Esto sale a colación a propósito de una serie de situaciones que a estas alturas ya son parte de un comportamiento cotidiano y estructural, y ponen sobre la mesa la fragrante contradicción entre el placer y el deber respecto al cumplimiento ciudadano de las leyes. Por alguna razón, en Bolivia parece que hemos aprendido que cada Ley debe ser hecha a nuestra particular medida, que la acatamos cuando nos beneficia (nos gusta, nos place, nos satisface) y si no, sencillamente, no nos sentimos obligados.
¿De dónde salió esa cultura? Quizá del hecho histórico en la formación del Estado boliviano de que las leyes las hicieron pequeños grupos de poder, encerrados en el Congreso (en Sucre, a lomos de un caballo o en la plaza Murillo), obedeciendo órdenes de los mandamás políticos y económicos de turno. Probablemente porque hasta después de la Revolución Nacional en la segunda mitad del siglo XX la mayoría de la población pensaba y hablaba en lenguas nativas mientras que el aparato de poder (y por lo tanto las leyes) lo hacía en castellano.

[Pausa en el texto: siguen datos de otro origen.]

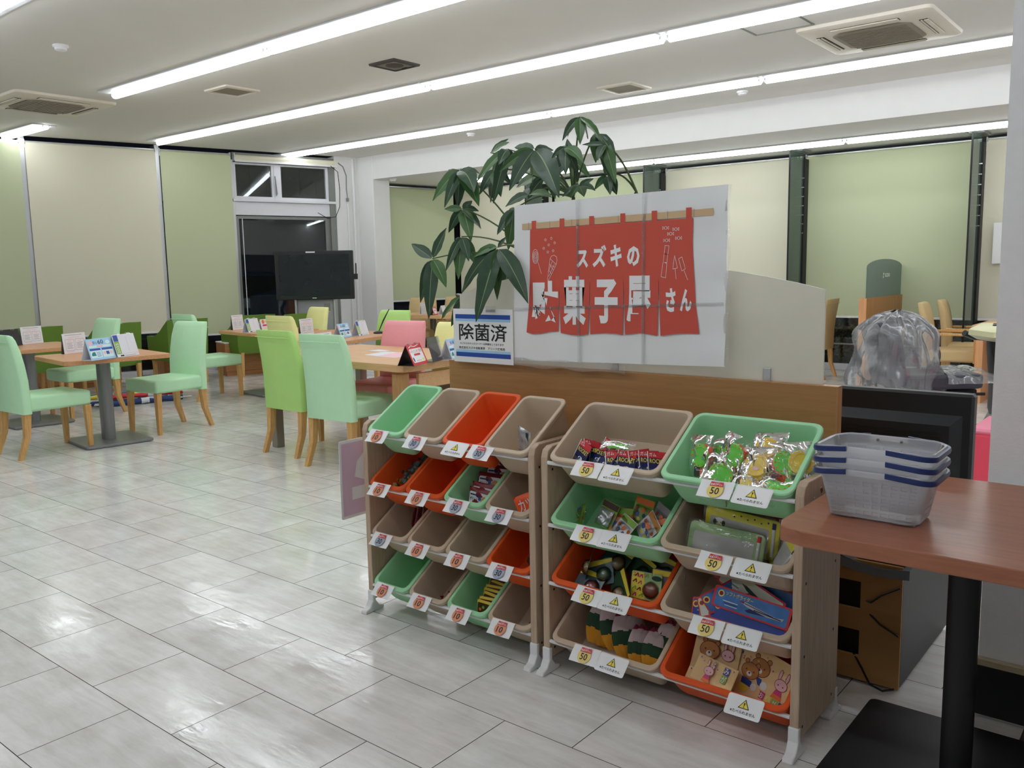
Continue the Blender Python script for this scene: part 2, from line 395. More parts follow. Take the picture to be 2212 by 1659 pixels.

Seguramente también porque durante la larga noche de las dictaduras militares las leyes eran papel mojado y la lucha por los derechos y la democracia ocupó todo el discurso, cargando las tintas en los derechos de la población y dejando apenas una mención para sus obligaciones.
En todo caso, para dejar de mirar el pasado, en la actualidad nunca deja de sorprender la facilidad con que los gobernantes entornan o cierran los ojos frente al incumplimiento de leyes que no les convienen, mientras que levantan voces airadas cuando están convencidos de que les serán de utilidad, como en las normas internacionales sobre el refugio político o se explayan en peroratas sobre la modernización de la justicia, mientras tienen llenas y desatendidas las cárceles con una espeluznante cantidad de gente acusada sin proceso ni sentencia. Entre la población tampoco estamos distantes de esa ¿duplicidad? Queremos leyes específicas, para “nosotritos”, cada grupo, gremio, sector, sin que importe a quién pisamos, qué contravenimos ni si es posible. Y, sin embargo, nos regodeamos con cada ley en curso, peleamos arduamente porque salgan nuevas normas y cuando no funcionan… comenzamos el proceso de nuevo.
Hay tres ejemplos dramáticos y actuales: La Ley Integral para Garantizar a las Mujeres una Vida Libre de Violencia", que sustituyó a la Ley 1674 sin que se hubiera logrado la plena aplicación de ésta; la Ley Contra el Racismo y Toda Forma de Discriminación, y el artículo 266 del código Penal que establece tres circunstancias para el aborto impune. En los tres casos los derechos ciudadanos están respaldados por la letra (parece que muerta) de la Ley. En los tres, quienes deben garantizar su aplicación no lo hacen y quienes debemos exigirla nos quedamos callados. Definitivamente “hay silencios demasiado parecidos a la estupidez”.